[Start]

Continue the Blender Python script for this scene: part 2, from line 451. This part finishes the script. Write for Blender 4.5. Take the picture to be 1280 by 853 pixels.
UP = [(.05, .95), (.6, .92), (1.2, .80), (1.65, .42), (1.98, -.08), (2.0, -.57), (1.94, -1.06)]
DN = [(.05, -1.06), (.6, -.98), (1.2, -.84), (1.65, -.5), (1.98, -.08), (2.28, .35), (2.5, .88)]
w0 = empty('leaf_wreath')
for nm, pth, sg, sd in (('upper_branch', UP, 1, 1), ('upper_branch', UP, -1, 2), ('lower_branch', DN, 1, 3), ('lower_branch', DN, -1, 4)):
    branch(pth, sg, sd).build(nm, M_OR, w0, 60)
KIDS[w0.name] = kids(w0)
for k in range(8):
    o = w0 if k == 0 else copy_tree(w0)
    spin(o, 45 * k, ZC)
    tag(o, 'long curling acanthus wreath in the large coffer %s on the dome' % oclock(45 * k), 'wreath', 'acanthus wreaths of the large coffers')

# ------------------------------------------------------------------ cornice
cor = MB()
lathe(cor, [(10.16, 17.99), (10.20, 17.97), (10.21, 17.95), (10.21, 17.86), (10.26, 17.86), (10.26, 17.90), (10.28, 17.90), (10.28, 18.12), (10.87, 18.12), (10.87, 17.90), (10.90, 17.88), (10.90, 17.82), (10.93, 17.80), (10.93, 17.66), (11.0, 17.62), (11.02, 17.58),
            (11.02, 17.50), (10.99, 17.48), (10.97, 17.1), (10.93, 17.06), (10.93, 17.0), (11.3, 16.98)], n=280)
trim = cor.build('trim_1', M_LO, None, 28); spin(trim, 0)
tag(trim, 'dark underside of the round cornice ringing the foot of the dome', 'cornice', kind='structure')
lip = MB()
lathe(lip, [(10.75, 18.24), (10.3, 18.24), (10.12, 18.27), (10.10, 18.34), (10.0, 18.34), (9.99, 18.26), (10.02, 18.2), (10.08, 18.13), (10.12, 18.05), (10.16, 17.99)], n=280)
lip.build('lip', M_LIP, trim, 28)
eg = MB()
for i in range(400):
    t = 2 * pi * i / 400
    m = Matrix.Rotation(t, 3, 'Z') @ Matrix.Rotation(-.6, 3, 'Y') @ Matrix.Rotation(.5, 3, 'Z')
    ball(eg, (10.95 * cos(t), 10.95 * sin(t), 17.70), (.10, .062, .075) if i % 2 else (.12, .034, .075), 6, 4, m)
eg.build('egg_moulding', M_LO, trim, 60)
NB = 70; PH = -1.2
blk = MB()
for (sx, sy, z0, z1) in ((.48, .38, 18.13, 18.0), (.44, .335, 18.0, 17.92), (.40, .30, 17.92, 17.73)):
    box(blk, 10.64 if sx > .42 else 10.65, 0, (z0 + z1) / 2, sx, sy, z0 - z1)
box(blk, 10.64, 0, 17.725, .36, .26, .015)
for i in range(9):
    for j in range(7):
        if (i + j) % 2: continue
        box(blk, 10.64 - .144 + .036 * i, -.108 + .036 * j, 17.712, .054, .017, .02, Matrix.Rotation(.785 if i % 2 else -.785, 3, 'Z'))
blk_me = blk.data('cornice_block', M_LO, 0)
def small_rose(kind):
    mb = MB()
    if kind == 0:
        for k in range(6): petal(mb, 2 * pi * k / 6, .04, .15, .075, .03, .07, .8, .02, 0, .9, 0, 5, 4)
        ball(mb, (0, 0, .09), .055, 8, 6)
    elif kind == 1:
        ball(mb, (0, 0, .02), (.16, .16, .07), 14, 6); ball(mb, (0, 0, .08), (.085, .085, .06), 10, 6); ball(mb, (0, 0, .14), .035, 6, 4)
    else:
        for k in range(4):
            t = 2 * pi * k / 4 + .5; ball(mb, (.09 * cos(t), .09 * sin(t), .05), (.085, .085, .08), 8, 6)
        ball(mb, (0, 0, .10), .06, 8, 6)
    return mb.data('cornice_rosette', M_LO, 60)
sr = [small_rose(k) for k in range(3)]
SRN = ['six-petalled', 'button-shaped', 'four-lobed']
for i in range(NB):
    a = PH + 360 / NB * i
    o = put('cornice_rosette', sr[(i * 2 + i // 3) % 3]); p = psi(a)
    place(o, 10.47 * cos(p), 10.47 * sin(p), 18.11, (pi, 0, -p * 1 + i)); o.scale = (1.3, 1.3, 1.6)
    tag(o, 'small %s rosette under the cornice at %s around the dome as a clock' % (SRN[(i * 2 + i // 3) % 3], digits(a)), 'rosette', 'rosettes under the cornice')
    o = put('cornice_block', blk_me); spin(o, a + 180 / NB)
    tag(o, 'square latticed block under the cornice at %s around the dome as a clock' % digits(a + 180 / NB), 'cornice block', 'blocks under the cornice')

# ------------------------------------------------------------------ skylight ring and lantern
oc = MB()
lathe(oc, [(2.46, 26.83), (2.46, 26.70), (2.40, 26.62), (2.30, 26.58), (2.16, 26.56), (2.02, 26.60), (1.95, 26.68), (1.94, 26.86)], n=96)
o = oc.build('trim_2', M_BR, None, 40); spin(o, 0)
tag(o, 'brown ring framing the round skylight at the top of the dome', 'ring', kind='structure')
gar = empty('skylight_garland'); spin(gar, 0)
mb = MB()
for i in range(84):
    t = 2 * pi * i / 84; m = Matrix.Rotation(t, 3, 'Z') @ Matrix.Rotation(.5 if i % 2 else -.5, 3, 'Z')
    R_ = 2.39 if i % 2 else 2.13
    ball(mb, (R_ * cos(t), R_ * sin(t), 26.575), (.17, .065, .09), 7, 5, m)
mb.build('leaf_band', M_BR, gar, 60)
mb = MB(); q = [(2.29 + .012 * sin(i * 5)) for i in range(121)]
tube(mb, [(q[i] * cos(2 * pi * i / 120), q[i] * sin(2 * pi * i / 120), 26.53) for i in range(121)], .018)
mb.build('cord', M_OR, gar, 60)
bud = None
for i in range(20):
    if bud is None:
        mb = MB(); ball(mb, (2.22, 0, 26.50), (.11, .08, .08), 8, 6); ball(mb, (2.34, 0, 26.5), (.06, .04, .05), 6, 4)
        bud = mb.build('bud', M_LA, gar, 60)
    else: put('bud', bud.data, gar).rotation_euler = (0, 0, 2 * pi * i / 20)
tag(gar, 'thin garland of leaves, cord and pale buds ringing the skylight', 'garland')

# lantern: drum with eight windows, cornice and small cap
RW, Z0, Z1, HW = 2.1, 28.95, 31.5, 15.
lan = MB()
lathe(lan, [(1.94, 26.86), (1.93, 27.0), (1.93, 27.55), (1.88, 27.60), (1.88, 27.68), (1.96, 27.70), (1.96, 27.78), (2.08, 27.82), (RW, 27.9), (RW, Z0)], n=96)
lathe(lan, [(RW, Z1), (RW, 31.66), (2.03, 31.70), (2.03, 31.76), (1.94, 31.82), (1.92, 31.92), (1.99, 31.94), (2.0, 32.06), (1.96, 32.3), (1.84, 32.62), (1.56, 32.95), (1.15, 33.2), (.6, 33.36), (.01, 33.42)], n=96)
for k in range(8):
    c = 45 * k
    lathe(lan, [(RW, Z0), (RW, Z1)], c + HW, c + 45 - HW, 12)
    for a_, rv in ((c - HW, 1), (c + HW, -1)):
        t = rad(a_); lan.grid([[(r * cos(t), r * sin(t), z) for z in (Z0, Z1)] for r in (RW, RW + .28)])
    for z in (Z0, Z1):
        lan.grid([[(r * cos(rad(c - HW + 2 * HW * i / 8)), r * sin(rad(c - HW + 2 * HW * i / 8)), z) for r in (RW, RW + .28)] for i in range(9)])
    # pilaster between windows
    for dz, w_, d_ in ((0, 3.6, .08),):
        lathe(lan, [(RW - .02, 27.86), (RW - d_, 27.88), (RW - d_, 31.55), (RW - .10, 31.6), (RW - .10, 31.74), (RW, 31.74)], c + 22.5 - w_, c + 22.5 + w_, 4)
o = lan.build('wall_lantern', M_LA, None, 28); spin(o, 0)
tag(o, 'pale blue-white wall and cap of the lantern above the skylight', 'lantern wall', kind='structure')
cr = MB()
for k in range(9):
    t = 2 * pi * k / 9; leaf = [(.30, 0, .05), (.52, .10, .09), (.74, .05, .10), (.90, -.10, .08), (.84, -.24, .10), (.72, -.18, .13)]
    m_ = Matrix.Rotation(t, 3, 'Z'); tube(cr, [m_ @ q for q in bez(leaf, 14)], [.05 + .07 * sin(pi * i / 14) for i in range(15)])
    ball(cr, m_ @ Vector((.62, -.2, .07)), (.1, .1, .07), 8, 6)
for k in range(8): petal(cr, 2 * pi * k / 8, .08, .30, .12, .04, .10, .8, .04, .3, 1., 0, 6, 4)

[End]

*Your instructions:* This exercise asks for the lines from the line with "R_ = 2.39 if i % 2 else 2.13" to the line with "tag(gar, 'thin garland", both lines included, set down exactly and with nothing else.

*Output of the exercise:*
    R_ = 2.39 if i % 2 else 2.13
    ball(mb, (R_ * cos(t), R_ * sin(t), 26.575), (.17, .065, .09), 7, 5, m)
mb.build('leaf_band', M_BR, gar, 60)
mb = MB(); q = [(2.29 + .012 * sin(i * 5)) for i in range(121)]
tube(mb, [(q[i] * cos(2 * pi * i / 120), q[i] * sin(2 * pi * i / 120), 26.53) for i in range(121)], .018)
mb.build('cord', M_OR, gar, 60)
bud = None
for i in range(20):
    if bud is None:
        mb = MB(); ball(mb, (2.22, 0, 26.50), (.11, .08, .08), 8, 6); ball(mb, (2.34, 0, 26.5), (.06, .04, .05), 6, 4)
        bud = mb.build('bud', M_LA, gar, 60)
    else: put('bud', bud.data, gar).rotation_euler = (0, 0, 2 * pi * i / 20)
tag(gar, 'thin garland of leaves, cord and pale buds ringing the skylight', 'garland')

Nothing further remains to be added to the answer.